**Data for the task**
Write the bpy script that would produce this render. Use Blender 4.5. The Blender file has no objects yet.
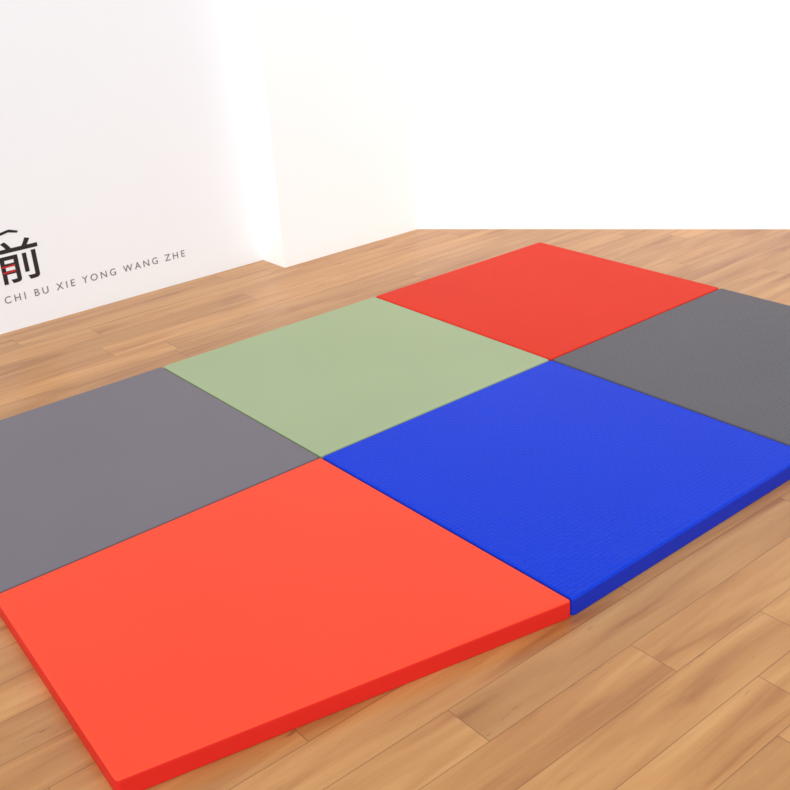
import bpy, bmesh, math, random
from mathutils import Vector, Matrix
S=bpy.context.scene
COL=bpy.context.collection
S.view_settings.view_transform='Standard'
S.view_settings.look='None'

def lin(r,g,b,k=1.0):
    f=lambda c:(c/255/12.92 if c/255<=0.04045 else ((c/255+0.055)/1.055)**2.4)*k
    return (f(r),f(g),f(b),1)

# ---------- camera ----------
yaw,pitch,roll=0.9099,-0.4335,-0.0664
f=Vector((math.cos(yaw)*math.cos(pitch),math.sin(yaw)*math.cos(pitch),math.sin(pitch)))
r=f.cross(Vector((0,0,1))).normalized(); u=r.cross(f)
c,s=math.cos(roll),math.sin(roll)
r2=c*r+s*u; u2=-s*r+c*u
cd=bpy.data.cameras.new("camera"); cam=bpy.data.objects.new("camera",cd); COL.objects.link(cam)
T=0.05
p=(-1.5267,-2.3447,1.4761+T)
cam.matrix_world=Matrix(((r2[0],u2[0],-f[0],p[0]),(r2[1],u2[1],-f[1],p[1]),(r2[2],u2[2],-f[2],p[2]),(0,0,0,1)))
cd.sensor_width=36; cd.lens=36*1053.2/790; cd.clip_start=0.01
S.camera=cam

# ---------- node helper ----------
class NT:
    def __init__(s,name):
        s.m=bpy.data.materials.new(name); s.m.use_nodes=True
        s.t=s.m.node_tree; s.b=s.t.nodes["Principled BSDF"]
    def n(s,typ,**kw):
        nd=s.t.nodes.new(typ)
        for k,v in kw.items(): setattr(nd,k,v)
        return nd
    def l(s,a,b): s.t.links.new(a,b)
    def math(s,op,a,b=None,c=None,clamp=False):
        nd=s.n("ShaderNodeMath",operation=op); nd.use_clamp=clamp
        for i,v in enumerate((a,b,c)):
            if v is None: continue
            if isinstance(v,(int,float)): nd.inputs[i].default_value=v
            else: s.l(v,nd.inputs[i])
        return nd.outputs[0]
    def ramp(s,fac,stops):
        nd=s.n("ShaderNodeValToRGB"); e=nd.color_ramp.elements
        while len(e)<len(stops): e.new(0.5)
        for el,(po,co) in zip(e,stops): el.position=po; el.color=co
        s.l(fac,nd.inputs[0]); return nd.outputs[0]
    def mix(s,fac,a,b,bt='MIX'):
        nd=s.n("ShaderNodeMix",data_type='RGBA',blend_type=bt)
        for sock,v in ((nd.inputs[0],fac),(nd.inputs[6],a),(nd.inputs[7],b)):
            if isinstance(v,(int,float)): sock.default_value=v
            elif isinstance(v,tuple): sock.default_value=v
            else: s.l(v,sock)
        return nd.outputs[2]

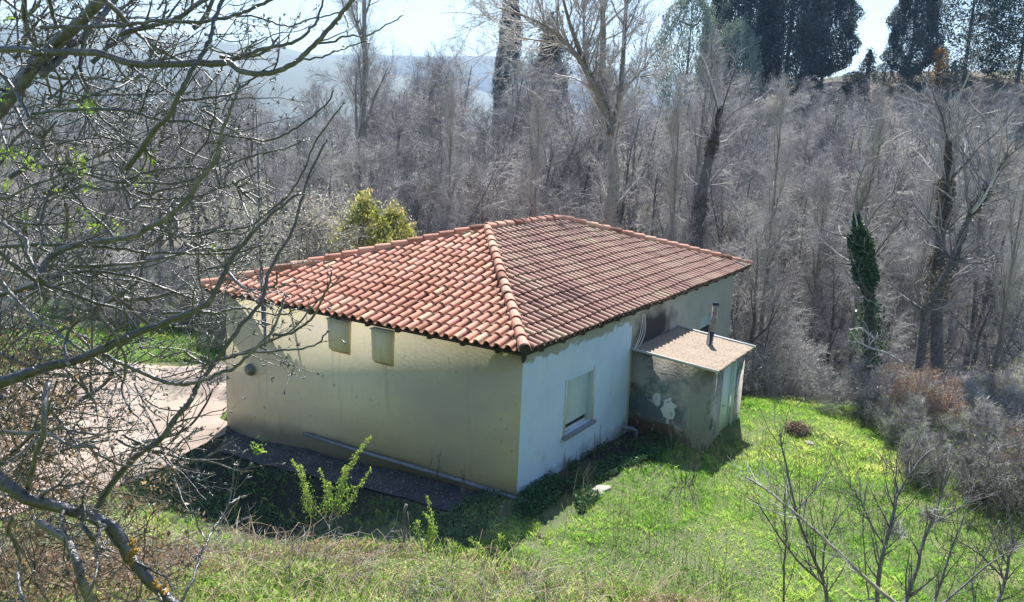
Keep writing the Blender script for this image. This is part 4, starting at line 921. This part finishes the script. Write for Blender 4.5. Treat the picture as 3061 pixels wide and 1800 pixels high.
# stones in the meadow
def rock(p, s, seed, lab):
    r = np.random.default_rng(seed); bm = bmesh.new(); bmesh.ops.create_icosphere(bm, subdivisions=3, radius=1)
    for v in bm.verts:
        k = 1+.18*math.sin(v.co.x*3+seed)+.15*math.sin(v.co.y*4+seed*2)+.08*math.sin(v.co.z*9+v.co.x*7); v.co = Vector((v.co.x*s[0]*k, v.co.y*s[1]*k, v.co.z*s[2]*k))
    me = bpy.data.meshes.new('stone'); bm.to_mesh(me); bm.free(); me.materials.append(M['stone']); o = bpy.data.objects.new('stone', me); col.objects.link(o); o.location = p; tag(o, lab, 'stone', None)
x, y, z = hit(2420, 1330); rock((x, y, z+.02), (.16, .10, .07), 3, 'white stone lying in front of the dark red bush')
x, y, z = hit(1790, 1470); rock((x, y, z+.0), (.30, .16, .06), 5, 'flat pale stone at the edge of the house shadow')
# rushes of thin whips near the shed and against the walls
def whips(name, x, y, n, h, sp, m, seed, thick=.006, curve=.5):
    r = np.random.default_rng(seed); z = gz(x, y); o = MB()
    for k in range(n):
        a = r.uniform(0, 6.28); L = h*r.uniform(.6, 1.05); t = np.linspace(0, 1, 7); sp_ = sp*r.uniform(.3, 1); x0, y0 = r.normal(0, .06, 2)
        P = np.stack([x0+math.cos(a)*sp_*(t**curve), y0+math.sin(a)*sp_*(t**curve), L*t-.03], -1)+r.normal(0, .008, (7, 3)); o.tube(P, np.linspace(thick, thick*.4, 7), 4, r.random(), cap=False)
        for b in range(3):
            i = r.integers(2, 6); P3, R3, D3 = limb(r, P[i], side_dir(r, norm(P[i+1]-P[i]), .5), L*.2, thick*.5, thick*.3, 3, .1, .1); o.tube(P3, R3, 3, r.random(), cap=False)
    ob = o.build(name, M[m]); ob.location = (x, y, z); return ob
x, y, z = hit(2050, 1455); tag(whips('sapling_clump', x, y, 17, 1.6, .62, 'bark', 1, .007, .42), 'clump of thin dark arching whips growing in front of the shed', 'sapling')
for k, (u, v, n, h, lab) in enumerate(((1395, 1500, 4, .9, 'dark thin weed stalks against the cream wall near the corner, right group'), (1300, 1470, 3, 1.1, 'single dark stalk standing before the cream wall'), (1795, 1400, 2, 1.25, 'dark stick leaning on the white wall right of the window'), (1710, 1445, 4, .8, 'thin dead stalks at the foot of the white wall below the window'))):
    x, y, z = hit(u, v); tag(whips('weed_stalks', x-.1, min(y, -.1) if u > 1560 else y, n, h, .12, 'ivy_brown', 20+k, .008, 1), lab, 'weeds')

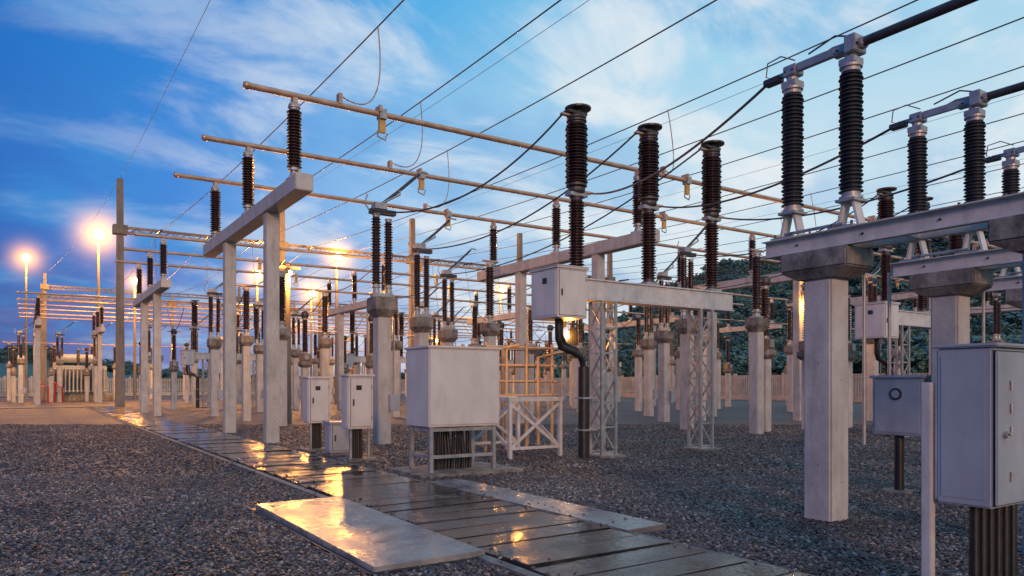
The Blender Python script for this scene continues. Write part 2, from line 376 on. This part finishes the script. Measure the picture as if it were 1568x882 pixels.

**To be done**
Write out, word for word, the lines from the start of the data through the one holding "return (f(r),f(g),f(b),1)". Omit pictures.

**Answer to this exercise**
Write the bpy script that would produce this render. Use Blender 4.5. The Blender file has no objects yet.
import bpy, bmesh, math, random
from mathutils import Vector, Matrix
S=bpy.context.scene
COL=bpy.context.collection
S.view_settings.view_transform='Standard'
S.view_settings.look='None'

def lin(r,g,b,k=1.0):
    f=lambda c:(c/255/12.92 if c/255<=0.04045 else ((c/255+0.055)/1.055)**2.4)*k
    return (f(r),f(g),f(b),1)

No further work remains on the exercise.